I personally turned on the ‘pages move to known’ feature after having it turned of for a long time, and use LingQ in combination with the Google Dictionary plugin as well as (the super useful) Yomitan plugin on browser. I create definitions for a few forms of a word, but not for all, use the existing definition or the ai definitions (sometimes deleting parts of the latter if it includes other parts of the sentence) as much as possible so I don’t have to type (despite beeing a somewhat fast typer).
There is no fixed rule, but I always try to outweight the amount of definitions created with the amount of time needed. If I create too much definitions, I waste time. If I create too less definitions, I may be in the need to use the dictionary too often, repeatedly looking up the same word, which wastes time, too. With Yomutan and Google Dictionary, the latter is less of a problem, though.
Obviously this approach can be problematic for those who want to use the LingQ Spaced Repetition feature or who care a lot about the stats.

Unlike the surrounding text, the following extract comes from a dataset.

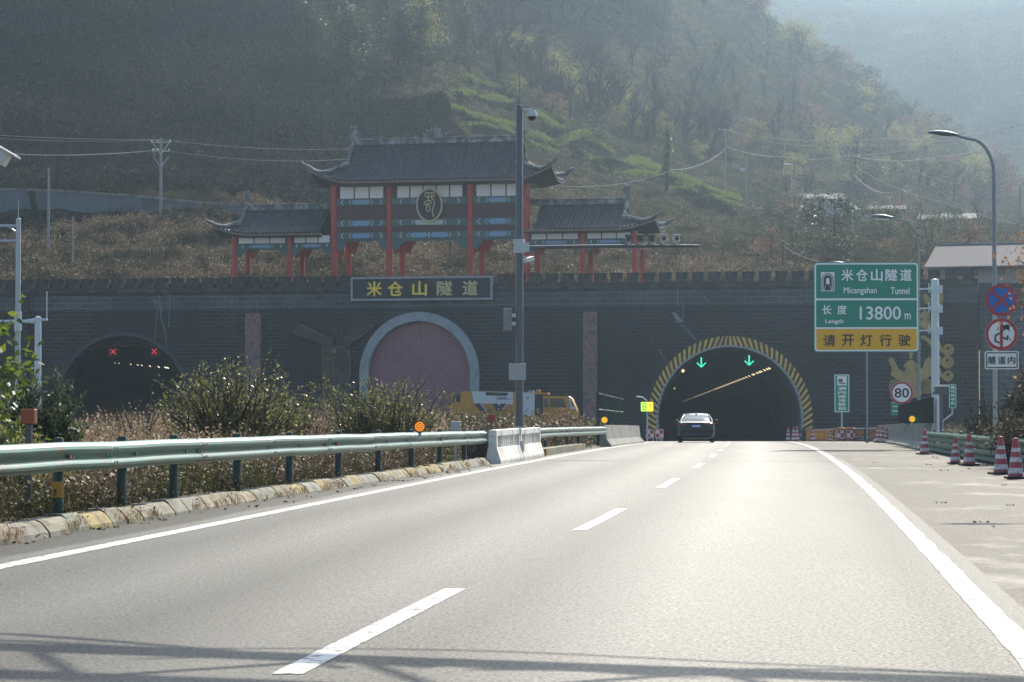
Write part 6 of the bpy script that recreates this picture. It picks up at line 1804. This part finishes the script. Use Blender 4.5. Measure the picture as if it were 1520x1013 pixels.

Another aspect is that it would be good to encourage new users to import content for learning and advice them how to do that. You should always work under the assumption that your customers never have tought themselves a language before or never attented a language school. I assume there are a lot of new users who are already on the older side and may had their last contact with language learning in school. So they are probably a bit lost. If you throw a guide at them in a language they are about to start learning, it isn’t useful either.
You can see it in comments made here in the past, that some users assume that the app will provide them with texts they can read. Beeing more informative on ways of how the app can be used or how it is intented by the designers might be helpful. I described one way that works for me, and that is, of course, shaped by the specific characteristics of the languages I learn. Others may use it quiet differently. And the way it is designed might differ, too.